Положение писателя в странах народной демократии очень хорошее. Писатель может там посвятить себя исключительно литературной работе, которая приносит ему доходы, по меньшей мере равные жалованью высших чиновников. Однако цена, которую он должен платить за свободную от материальных забот жизнь, чуть-чуть, по моему мнению, велика. Говоря так, я опасаюсь, что представляю себя слишком лестно — как человека, принимающего решения исключительно из ненависти к тирании. На самом же деле я думаю, что мотивы человеческого поведения сложны и свести их к одному мотиву нельзя. Я склонен был закрывать глаза на многие отвратительные факты, лишь бы мне позволяли спокойно заниматься метрикой стиха и переводить Шекспира. Все, что я могу, — это констатировать, что в конце концов я удалился.
Теперь я пытаюсь воспользоваться моим опытом. Я хотел бы показать, что жизнь в тех странах, которые оказались в орбите Восточной Империи, скрывает в себе множество тайн. Каждый раз, когда я размышляю о новой общественной системе, которую мне дано было познать, я удивляюсь; может быть, частица этого удивления чувствуется на страницах книги. «Как можно быть персом?» — спрашивал Монтескье[5], желая выразить состояние ума парижан, сомневающихся, что какая-либо иная цивилизация, нежели та, которую они знали, возможна. «Как можно жить и мыслить в странах сталинизма?» — спрашивают многие сегодня. Словом, это оказия исследовать, как приспосабливается человеческое существо к необычным условиям.
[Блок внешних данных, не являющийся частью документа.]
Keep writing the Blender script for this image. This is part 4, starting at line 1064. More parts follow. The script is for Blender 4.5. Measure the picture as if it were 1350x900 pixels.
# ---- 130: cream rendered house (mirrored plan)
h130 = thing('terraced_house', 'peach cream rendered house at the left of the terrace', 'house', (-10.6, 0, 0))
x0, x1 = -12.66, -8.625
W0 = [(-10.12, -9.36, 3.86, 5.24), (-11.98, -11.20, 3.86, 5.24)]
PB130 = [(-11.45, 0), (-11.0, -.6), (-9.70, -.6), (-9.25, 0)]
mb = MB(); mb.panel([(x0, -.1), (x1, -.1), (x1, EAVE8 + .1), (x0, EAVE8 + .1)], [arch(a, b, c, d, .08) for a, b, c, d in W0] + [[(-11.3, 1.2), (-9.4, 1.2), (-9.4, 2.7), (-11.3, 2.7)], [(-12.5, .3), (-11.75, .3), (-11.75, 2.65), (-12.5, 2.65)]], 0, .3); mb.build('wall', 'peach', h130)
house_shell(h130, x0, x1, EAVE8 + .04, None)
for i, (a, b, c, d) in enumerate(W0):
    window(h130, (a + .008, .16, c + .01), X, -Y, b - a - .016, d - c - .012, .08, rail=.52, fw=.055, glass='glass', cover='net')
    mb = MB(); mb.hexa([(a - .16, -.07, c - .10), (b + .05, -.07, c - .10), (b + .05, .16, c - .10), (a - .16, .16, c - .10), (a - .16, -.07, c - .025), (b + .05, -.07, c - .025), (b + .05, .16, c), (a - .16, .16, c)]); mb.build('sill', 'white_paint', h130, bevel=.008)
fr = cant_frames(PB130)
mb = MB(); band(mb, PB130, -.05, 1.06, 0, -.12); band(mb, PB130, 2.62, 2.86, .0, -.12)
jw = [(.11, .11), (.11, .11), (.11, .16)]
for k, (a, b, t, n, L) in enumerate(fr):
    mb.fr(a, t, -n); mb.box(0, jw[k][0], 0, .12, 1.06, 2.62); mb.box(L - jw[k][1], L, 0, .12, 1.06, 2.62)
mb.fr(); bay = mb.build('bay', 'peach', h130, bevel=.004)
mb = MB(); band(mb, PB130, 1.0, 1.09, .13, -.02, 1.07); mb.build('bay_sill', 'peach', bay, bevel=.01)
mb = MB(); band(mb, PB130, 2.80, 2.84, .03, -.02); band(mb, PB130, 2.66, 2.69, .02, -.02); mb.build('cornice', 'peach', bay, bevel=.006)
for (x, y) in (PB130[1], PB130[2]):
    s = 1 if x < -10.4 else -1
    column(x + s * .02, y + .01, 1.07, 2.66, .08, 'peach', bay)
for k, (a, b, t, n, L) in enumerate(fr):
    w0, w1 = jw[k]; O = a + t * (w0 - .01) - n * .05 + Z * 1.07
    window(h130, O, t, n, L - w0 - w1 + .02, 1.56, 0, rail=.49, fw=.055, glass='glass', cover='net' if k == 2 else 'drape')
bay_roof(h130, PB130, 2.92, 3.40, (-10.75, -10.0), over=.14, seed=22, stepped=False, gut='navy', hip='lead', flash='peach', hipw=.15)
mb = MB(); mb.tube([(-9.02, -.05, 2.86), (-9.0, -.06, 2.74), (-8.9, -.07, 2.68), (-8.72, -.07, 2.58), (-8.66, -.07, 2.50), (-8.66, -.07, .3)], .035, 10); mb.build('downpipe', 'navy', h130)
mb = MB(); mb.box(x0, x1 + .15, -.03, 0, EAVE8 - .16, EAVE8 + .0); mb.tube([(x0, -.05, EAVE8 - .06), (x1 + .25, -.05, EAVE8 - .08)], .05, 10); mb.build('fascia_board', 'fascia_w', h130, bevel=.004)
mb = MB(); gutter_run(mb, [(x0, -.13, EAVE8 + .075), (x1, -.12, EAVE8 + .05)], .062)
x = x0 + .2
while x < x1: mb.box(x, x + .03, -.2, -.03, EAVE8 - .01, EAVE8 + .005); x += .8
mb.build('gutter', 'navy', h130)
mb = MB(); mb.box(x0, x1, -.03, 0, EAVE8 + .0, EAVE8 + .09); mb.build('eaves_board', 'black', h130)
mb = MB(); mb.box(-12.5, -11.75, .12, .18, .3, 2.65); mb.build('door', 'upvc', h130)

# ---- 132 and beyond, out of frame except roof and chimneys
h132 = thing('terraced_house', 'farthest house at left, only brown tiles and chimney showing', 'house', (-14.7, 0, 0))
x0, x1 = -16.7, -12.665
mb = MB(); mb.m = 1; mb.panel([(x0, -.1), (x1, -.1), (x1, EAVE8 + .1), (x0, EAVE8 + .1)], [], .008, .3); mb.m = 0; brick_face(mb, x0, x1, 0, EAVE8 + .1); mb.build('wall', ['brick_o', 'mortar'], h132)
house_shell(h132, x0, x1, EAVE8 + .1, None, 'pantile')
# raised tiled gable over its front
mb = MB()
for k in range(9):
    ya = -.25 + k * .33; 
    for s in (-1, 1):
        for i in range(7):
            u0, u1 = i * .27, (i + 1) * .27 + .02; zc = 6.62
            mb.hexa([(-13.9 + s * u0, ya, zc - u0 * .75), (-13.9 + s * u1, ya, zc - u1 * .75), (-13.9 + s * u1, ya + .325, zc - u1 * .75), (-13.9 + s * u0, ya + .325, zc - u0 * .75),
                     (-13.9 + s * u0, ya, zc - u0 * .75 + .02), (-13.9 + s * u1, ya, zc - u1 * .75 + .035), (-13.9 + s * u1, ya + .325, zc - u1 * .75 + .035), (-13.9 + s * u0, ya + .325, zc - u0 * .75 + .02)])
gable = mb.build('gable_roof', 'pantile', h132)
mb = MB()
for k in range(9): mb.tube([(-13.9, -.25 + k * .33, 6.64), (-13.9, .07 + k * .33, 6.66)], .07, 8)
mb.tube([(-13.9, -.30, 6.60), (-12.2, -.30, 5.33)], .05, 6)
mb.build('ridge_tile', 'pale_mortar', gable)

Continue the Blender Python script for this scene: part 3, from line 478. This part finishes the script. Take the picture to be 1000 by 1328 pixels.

Может быть, лучше, что я не был правоверным. Мой уход не оставил во мне той ненависти, которая часто рождается из ощущения отступничества и сектантства. Если мне суждено остаться до конца жизни язычником, это не значит, что я не должен стараться как можно лучше понять Новую Веру, которой сегодня платят дань столь многие отчаявшиеся, ожесточившиеся и не находящие ни в чем ином надежды. Однако «понять» не означает здесь «все простить». Мои слова одновременно и протест. Я отказываю доктрине в праве оправдывать совершаемые во имя доктрины преступления. Современному человеку, который забывает о том, сколь он убог в сравнении с тем, чем человек может быть, я отказываю в праве мерить прошлое и будущее собственной мерой.